The objective of this text is to lay out the modern mathematical and algorithm analysis foundations for constructive exact mathematical computation (computer algebra). The authors emphasize much of the now well-understood mathematical foundations and other topics that particularly interest them (often asymptotically fast algorithms in computational number theory). As an extension to this material, they pick up on the relatively easy analysis of the complexity of operations on polynomials in a single variable over a finite field (modular arithmetic). This ground is covered in such detail that a second polynomial variable is first introduced on page 471 of this 750-page book!

There are a few offbeat, amusing applications, including audio and video compression, cryptographic systems, the geometry of molecules, and music. Each chapter has a useful collection of bibliographic and historical notes; to their credit, the authors have made significant efforts to find older references. The bibliography contains some 600 references. Each chapter has exercises, most of which extend the text along the lines of additional mathematical proofs or analyses of running time.

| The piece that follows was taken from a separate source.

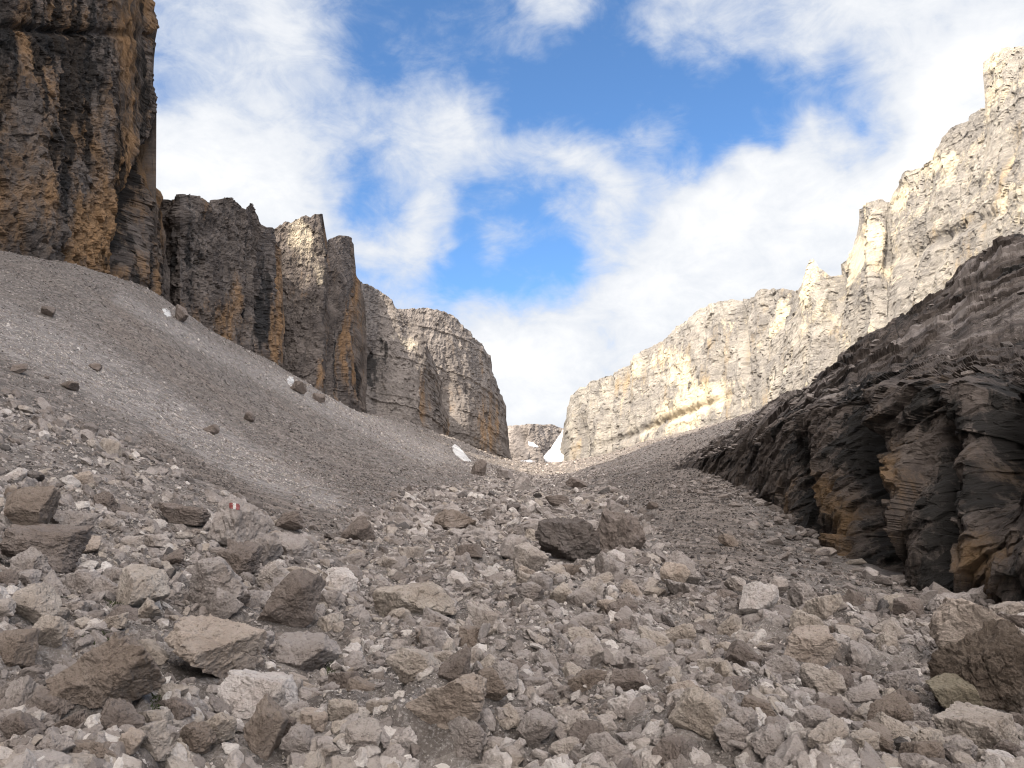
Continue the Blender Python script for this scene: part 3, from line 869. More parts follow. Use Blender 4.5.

Factoring of integers, an interesting subject in its own right with many distinguished results, occupies some 50 pages, although its status as a fundamental building block outside of cryptosystems is uncertain. By comparison, only 11 pages sketch symbolic integration, and the discussion only covers rational functions.

Given the book’s primarily theoretical and foundational orientation, readers interested in how computer algebra systems such as Mathematica or Maple are constructed should look elsewhere. This book mostly ignores data structures. Thus the important computational results attributed to sparse algorithms and representation are deferred, and readers are directed to the references. Perhaps the authors view their practical efficiency as insufficient compensation for their resistance to neat asymptotic analyses. In any case, a more systems-building approach can be found in Geddes et al. [1].

How might this text be most useful? I see it as a supplement to an advanced mathematics course on modern algebra with applications. For computer scientists, this book may be most useful as a view into historical foundations as well as a systematic presentation of recent advances on discrete algorithms and their computational complexity. As such, it may also form the basis for a nontraditional survey and introduction to the literature for students looking for interesting research problems.

The authors’ erudition and attention to detail are refreshing, as are the occasional touches of color that enliven the figures. The publisher has set a reasonable price for this large and well-produced volume.